Predictable? Yes. In a positive sense, for the late-arriving business traveller. For the weary mother of three, with the hungry husband. The eager youth travel group. The tired musicians after their local gig, or their tour manager.
My esteemed colleague Matt Jones calls the check-in “anxiety management”, and it is. Even for the routinier, arriving at an unknown hotel late at night creates some uncertainty. The new gold standard is predictability, achieved through tech adoption.
Digitalise the Obvious, Mind the Risk
How often have you struggled to come up with some smart-sounding line for the “opportunities in your weaknesses” box of a SWOT analysis? Well, here is one. If delivering on outstanding traditional guest experience is a daily uphill battle, start delivering on something you can. Smartly. Promptly. Reliably.
Standing out among business hotels can be achieved by offering a smooth ride. A guest journey which includes the actual journey, room key and all.
In that sense, the announced Uber integration into a major PMS is not just a neat add-on, but the missing link in the journey. Just be mindful: when you integrate the ride into the stay, guess who now gets to help when the driver cancels.
Same goes for budget hotels.
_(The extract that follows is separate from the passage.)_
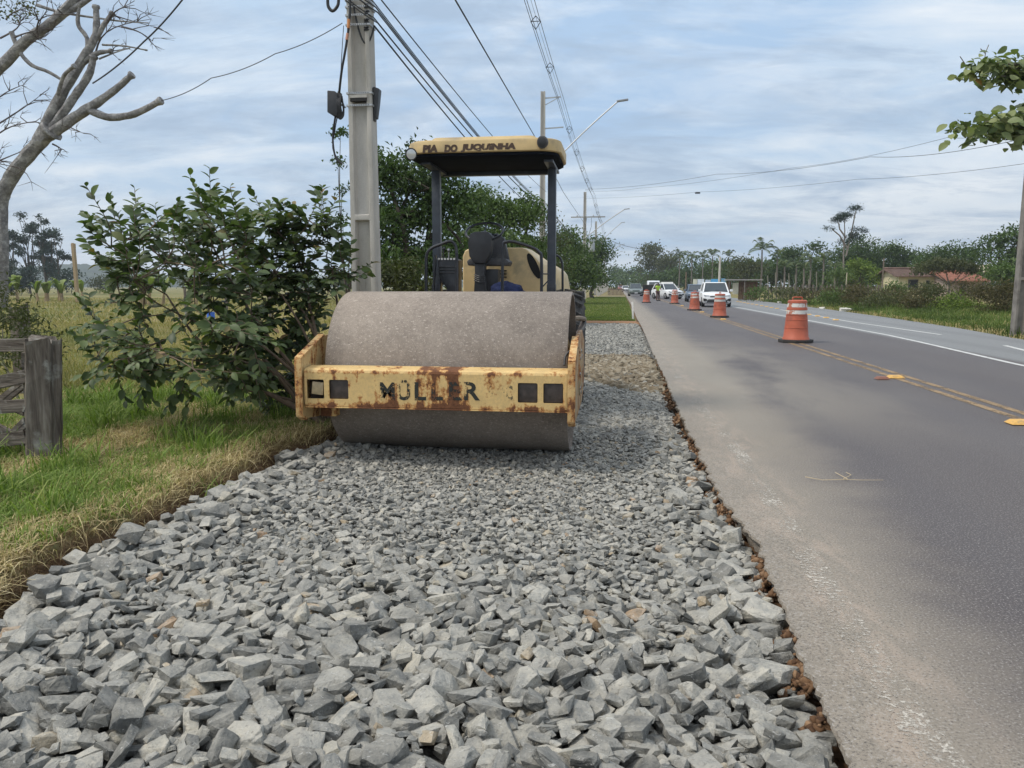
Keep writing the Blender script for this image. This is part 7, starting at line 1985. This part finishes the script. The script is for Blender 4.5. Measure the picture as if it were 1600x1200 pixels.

Limited service properties. Hostels. The key is: Cater to specific markets and needs. Drop what those do not want, or do not want to pay for. Excel at giving them what they truly ask. I think they call it “positioning”, sometimes.
And the luxury segment? It is again all about choice. Do not assume a travelling CEO, a vacationing family, or a sports team automatically wants human service for every mundane task. Let them choose at the touchpoint itself, since we insist on calling it that. Sometimes the most luxurious answer to “How may I help you?” is not being asked in the first place.
Keep the human touch where humanity and judgement add value: when something goes wrong, when reassurance is needed, when empathy matters. That is where you would wish for hotel experience in your Uber ride.